Especially in marine animals, moon cycle is important for reproduction. The tidal midge Clunio marinus has a lunar clock that controls physiological functions in larvae and adults to make sure that they are ready for reproduction during the lowest tide.

Whether the moon influences human physiology is scientifically debated, but there is some evidence that the moon indeed influences our sleep and several hormones.

We are just beginning to understand how moonlight influences life on earth. However, we must assume that providing constant moonlight brighter than the real moon will have an impact on many lifeforms. Whenever we use light at nigth, we should make sure that it is only a bright as needed and well shielded. We must always consider if we really need light at a given place and we must always remember, no matter how ‘nature-like’ artificial light might be, artificial light at night can never be natural.

I would like to thank Simon Nicholas and Neil Haigh for some valuable comments on the technical part of this article.

4 Replies to “Is a 4000 Kelvin LED street light like the moon?”

  1. Thanks! Another point is that the moon is a warm colored body that is lowering the blue content of the 6500K sunlight it is reflecting down to 4125K while LED uses a mix of colors including about 30% blue to create 4000K light.

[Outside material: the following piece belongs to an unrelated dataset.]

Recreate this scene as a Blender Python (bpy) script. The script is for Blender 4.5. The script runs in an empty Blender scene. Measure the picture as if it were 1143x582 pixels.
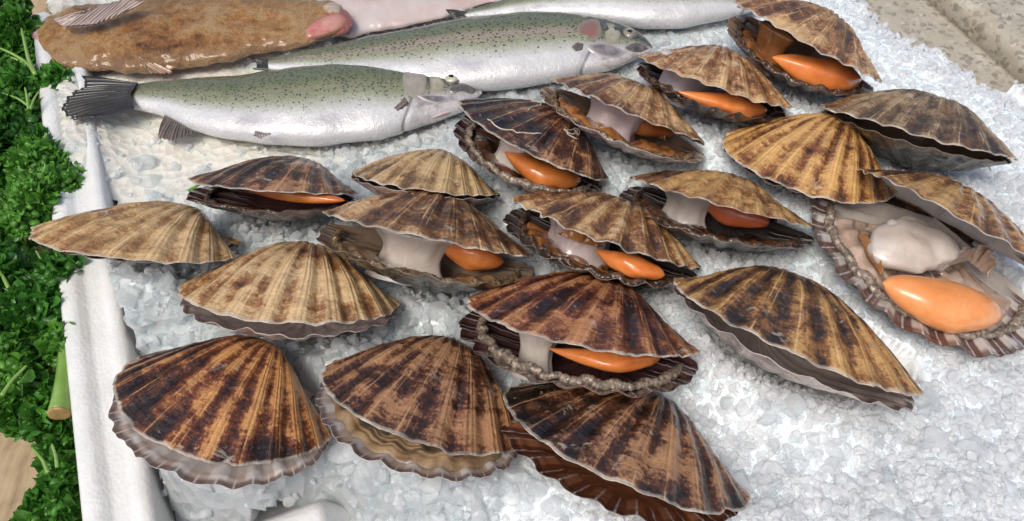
import bpy, math, numpy as np
from mathutils import Matrix, Euler
D = bpy.data
SC = bpy.context.scene
COL = SC.collection
rad = math.radians
rng = np.random.default_rng(7)

# ------------------------------------------------------------------ camera model (metres; ice bed near z = 0)
W, H, F, CH, PITCH = 1143.0, 582.0, 952.0, 0.436, rad(53)
cp, sp = math.cos(PITCH), math.sin(PITCH)
def ray(px, py):
    a = (px-W/2)/F; b = -(py-H/2)/F
    return np.array([a, cp+b*sp, -sp+b*cp])
def at(px, py, z=0.0):
    d = ray(px, py); t = (z-CH)/d[2]
    return np.array([d[0]*t, d[1]*t, z])
def proj(P):
    x, y, z = P[..., 0], P[..., 1], P[..., 2]-CH
    d = y*cp-z*sp; u = y*sp+z*cp
    return np.stack([W/2+F*x/d, H/2-F*u/d], -1)

# ------------------------------------------------------------------ noise
def _hash(ix, iy, iz, seed):
    h = np.sin(ix*127.1+iy*311.7+iz*74.7+seed*53.3)*43758.5453
    return h-np.floor(h)
def vnoise(x, y, z=0.0, seed=0.0):
    x, y, z = np.broadcast_arrays(np.asarray(x, float), np.asarray(y, float), np.asarray(z, float))
    ix, iy, iz = np.floor(x), np.floor(y), np.floor(z)
    fx, fy, fz = x-ix, y-iy, z-iz
    fx, fy, fz = [f*f*(3-2*f) for f in (fx, fy, fz)]
    r = 0
    for a in (0, 1):
        for b in (0, 1):
            for c in (0, 1):
                w = (fx if a else 1-fx)*(fy if b else 1-fy)*(fz if c else 1-fz)
                r = r+w*_hash(ix+a, iy+b, iz+c, seed)
    return r*2-1
def fbm(x, y, z=0.0, seed=0.0, o=3):
    r = 0; a = 1.0; f = 1.0
    for k in range(o):
        r = r+a*vnoise(np.asarray(x)*f, np.asarray(y)*f, np.asarray(z)*f, seed+k*7.7); a *= .5; f *= 2.03
    return r

# ------------------------------------------------------------------ object helpers
def tag(o, label=None, cat=None, group=None, kind=None):
    for k, v in (('label', label), ('category', cat), ('group', group), ('kind', kind)):
        if v: o[k] = v
    return o
def empty(name, loc, rot=None):
    o = D.objects.new(name, None); COL.objects.link(o); o.location = loc
    o.empty_display_size = .01
    if rot is not None: o.rotation_euler = rot
    return o
def link(name, me, parent=None):
    o = D.objects.new(name, me); COL.objects.link(o)
    if parent is not None: o.parent = parent
    return o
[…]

    1. 4000 Kelvin is one of the most common colour temperatures for street lights and car parks, and they are also used for private houses, driveways, etc. It’s not so much a matter of size, it’s the sheer mass of these lights. 3000 Kelvin LEDs today are as energy efficient as 4000 Kelvin LEDs, can even allow a better colour recognition, produce less glare and have a lower ecological impact. And the technical development isn’t at its end. There are 2700 Kelvin LEDs out there with very good colour rendering, little blue content, and little glare. They might be slightly less energy efficient, but compared to traditional white light sources, this is neglectable. Only flaw so far ist price and availability, but as usual, when people ask for a product, it will get cheaper.